I have discovered that the builders exploited the geometry of the old acrylic shower (it narrowed at the base) to do this - these water lines protrude about 2inches from the floor plate. However, they are T'd into another line that feeds another bathroom and the vanity in this bath. You can see that line going off to the left in the photo. I am not sure these lines are pressurized from the bottom - when running the hot water in the other bath the hot line does not get hot.
My questions:
- Is there a way to see if the line is pressurized from the slab without cutting the pipe? I'm thinking no, but people on here are more knowledgeable than me.
- If it is pressurized, is there a way to cap it off below grade so that I can tile over it (it will actually be the shower pan, but still).

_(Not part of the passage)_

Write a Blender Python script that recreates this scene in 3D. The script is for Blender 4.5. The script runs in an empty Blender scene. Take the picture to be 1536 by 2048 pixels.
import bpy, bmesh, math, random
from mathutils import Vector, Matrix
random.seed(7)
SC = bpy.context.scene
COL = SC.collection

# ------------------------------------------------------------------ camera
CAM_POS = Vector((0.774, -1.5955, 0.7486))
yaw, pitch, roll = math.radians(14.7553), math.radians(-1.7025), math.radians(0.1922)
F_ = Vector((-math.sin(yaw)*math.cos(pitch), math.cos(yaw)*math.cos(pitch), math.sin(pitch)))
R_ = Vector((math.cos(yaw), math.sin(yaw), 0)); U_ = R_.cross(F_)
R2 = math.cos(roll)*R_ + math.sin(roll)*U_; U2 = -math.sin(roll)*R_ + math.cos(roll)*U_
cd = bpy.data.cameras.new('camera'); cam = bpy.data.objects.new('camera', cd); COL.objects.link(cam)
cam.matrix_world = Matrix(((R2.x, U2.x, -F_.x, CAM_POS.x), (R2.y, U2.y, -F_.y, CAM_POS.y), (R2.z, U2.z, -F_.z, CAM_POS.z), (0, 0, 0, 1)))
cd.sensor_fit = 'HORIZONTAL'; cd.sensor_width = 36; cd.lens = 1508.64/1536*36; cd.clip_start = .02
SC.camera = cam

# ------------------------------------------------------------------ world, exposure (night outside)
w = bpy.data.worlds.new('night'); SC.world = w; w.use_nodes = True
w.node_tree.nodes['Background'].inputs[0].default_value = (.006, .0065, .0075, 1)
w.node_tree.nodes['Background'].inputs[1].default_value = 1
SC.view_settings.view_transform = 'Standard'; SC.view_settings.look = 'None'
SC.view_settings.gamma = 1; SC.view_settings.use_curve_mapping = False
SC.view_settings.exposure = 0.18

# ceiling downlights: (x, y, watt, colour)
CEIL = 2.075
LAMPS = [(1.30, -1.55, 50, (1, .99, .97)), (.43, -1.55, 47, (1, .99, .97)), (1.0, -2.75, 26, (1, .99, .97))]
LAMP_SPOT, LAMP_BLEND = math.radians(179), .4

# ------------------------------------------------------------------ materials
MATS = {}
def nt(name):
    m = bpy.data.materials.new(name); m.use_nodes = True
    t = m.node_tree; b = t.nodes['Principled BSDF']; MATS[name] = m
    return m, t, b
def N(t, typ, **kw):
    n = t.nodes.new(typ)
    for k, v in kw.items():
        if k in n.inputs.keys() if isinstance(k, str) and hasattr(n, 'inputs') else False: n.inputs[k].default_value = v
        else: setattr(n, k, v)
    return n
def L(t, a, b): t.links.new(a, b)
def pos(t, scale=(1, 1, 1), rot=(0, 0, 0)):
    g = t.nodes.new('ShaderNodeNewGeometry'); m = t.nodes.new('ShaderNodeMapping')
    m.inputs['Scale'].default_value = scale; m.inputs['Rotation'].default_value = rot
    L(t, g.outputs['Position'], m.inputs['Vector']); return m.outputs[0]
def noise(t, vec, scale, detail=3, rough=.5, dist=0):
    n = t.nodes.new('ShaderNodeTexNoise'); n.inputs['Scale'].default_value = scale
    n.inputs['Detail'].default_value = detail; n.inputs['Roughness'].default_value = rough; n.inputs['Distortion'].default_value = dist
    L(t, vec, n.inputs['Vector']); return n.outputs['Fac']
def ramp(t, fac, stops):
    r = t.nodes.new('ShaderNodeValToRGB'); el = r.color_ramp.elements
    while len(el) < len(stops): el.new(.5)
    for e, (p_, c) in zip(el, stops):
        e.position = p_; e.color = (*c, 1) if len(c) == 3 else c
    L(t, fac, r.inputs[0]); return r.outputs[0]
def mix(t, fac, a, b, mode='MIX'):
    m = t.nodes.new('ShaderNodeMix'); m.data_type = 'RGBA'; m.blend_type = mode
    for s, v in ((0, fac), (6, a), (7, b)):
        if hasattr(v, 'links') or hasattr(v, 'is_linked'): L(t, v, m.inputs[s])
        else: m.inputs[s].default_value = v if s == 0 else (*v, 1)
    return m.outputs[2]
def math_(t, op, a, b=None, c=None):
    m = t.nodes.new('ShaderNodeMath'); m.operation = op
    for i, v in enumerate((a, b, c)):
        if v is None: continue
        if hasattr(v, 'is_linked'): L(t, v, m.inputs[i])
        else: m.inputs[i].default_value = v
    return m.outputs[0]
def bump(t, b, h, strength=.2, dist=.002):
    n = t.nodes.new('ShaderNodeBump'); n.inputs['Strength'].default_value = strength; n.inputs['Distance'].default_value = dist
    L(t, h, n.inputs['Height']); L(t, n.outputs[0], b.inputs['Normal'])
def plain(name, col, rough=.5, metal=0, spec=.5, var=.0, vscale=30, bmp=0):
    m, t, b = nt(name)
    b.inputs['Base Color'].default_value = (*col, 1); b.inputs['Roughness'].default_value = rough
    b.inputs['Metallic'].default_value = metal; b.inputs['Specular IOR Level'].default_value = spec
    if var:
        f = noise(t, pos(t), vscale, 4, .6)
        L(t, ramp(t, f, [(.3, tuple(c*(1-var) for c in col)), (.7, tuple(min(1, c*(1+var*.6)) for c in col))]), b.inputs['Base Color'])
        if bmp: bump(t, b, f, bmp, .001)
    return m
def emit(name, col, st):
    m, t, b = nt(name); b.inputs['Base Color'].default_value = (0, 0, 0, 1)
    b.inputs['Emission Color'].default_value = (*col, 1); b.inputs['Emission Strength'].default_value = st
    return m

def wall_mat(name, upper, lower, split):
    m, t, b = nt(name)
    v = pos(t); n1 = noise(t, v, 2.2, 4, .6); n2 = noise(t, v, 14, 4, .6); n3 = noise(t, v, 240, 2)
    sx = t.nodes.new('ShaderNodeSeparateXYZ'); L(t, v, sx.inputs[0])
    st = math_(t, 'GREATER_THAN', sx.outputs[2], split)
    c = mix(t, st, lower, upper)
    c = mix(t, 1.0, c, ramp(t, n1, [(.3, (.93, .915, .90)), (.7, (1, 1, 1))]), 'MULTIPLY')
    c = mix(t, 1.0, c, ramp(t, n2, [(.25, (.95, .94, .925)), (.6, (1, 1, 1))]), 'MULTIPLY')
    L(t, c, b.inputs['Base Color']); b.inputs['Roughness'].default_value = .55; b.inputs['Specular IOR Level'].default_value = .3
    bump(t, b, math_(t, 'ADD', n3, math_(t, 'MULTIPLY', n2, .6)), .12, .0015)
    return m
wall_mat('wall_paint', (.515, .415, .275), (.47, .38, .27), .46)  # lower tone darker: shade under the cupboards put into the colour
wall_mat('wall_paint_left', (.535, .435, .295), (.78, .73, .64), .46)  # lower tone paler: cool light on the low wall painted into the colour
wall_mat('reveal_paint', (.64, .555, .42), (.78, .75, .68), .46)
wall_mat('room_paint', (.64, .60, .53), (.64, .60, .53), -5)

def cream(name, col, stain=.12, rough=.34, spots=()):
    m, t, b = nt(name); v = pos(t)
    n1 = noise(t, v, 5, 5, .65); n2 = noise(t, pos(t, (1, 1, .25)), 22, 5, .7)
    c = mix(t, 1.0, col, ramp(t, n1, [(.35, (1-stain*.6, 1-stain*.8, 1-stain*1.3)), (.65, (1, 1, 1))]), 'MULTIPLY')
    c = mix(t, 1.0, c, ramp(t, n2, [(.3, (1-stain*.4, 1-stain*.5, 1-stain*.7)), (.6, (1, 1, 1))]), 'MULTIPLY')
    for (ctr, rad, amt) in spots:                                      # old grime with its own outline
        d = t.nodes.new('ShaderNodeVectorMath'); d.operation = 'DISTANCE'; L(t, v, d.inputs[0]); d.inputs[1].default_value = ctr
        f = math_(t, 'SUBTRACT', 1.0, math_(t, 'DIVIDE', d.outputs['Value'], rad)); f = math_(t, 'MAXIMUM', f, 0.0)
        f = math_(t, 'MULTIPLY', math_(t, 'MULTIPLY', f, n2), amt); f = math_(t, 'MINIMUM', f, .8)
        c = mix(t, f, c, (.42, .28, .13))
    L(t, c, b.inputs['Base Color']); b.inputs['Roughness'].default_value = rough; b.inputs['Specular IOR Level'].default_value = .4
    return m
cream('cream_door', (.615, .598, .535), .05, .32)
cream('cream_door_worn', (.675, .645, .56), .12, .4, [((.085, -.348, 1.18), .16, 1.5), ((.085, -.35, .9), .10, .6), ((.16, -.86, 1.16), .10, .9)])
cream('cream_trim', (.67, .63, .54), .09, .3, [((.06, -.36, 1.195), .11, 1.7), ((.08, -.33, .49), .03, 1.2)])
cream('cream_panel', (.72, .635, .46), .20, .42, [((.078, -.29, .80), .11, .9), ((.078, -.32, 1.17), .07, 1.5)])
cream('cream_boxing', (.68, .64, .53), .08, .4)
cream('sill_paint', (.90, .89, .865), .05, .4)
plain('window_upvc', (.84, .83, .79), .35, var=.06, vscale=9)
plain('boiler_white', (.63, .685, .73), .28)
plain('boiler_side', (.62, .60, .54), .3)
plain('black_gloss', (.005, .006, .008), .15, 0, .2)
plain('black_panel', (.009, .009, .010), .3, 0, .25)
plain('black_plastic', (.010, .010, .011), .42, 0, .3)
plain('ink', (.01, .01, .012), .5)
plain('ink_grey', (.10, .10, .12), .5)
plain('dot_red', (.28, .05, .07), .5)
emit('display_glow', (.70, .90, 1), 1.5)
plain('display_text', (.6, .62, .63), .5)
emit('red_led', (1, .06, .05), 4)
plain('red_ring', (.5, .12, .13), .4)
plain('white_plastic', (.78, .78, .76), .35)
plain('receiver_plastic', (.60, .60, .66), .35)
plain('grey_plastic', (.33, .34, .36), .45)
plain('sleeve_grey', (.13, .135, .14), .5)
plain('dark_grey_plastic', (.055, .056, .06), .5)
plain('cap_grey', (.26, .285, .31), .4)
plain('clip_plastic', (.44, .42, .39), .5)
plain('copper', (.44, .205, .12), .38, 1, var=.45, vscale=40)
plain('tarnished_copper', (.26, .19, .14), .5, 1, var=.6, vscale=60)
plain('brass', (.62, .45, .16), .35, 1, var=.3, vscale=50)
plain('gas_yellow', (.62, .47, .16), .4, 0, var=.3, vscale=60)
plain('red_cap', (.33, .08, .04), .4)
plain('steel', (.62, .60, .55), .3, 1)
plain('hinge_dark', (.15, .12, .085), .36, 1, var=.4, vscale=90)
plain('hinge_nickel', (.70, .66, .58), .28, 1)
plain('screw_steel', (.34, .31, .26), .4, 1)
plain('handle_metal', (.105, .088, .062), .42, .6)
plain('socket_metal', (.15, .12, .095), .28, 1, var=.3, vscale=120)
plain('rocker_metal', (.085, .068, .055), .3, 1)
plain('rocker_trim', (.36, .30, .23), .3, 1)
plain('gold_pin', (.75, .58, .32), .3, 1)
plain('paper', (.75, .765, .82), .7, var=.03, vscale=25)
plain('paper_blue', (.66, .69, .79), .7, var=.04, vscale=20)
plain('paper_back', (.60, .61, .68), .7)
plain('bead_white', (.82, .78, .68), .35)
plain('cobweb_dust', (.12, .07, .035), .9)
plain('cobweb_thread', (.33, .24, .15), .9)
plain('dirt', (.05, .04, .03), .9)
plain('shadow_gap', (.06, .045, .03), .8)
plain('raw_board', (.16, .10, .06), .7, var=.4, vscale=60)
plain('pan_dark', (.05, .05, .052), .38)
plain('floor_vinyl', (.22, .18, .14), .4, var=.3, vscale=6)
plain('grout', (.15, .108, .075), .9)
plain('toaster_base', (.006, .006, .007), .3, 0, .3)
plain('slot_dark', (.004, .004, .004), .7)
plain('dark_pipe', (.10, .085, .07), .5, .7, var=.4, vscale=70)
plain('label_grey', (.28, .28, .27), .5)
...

I have an active feed coming in from the the left that is already piped.
- Assuming I'm stuck with this setup, can I just screw a 2x4 + 1/2 in furring strip perpendicular to the existing studs and hang my backer board from that? This is not ideal because the shower is so small already, I really don't want to give up 2+inches of width.
(Bonus 1998 gatorade the builers left in my wall. Still orange.)